While Courtney B. Vance is a renowned actor in his own right, many fans have taken to Twitter to voice their disappointment that popular fan choice Ving Rhames was not cast as Cobra Bubbles in the live-action Lilo & Stitch remake. Citing that the original animated character was not only voiced by Rhames but was also modeled after his Pulp Fiction character, Marsellus Wallace, many users were left disappointed by the missed opportunity for the beloved actor to reprise the role that he is seemingly perfect for. Check out some fan reactions below:

The negative online reaction to Vance’s casting continues an unfortunate trend for the Lilo & Stitch remake, which has already been fraught with controversy regarding its casting choices. Though fan reception for Maia Kealoha as Lilo was met with satisfaction, this optimism did not last long. As the casting for the remaining central characters in Lilo & Stitch became revealed, Disney was immediately met with widespread accusations of colorism.

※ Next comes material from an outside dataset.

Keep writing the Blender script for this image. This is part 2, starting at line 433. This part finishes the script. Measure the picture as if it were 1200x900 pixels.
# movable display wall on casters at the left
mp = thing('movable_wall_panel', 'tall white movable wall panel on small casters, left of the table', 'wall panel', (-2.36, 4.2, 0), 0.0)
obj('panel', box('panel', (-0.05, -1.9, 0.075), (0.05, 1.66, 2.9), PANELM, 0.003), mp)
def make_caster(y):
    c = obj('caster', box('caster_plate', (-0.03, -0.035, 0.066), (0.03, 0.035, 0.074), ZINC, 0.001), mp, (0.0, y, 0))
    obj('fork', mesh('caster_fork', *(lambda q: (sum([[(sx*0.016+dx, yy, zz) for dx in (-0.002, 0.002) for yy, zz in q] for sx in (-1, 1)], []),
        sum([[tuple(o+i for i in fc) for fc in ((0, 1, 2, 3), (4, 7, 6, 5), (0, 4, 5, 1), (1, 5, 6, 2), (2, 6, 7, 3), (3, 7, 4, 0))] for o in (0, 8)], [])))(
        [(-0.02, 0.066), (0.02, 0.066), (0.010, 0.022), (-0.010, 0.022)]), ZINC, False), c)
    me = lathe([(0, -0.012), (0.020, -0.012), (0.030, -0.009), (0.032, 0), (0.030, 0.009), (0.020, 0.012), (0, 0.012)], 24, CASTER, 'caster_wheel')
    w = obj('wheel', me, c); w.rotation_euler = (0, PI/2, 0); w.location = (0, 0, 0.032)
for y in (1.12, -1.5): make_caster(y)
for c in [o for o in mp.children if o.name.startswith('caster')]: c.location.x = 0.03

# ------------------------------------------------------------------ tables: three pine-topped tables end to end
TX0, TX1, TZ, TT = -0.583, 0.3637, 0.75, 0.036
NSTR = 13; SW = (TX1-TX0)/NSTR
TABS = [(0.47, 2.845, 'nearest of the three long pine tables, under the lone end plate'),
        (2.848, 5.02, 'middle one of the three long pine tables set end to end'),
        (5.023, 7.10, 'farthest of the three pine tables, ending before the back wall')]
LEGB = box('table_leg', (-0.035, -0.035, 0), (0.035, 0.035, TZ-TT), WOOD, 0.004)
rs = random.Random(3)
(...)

When it was announced that Lilo’s protective older sister Nani would be played by Sydney Agudong, social media was flooded with outrage over the choice as the actor has a noticeably lighter skin tone than her animated counterpart. Grievances over the film’s alleged whitewashing continued when Kahiau Machado was cast as David, Nani’s love interest. Some side-by-side comparisons of the live-action actors with the original animated characters were created to display the stark differences in their appearances and how their casting seems to be an erasure of the aspects of Native Hawaiian culture that the original film sought to champion.

As many disappointed social media users have pointed out, the casting controversy surrounding Lilo & Stitch reflects the larger issue of rampant colorism in the film industry. Considering that the original animation was the first feature-length animated film set in Hawaii and its authentic depiction of many native Hawaiian cultural practices, the apparent frustration over the film’s development is understandable. While those working on the film in its early stages of development have declined to comment on the ongoing controversy, broad changes in their approach will need to be made for the Lilo & Stitch remake to achieve the same level of authenticity and representation as the beloved original.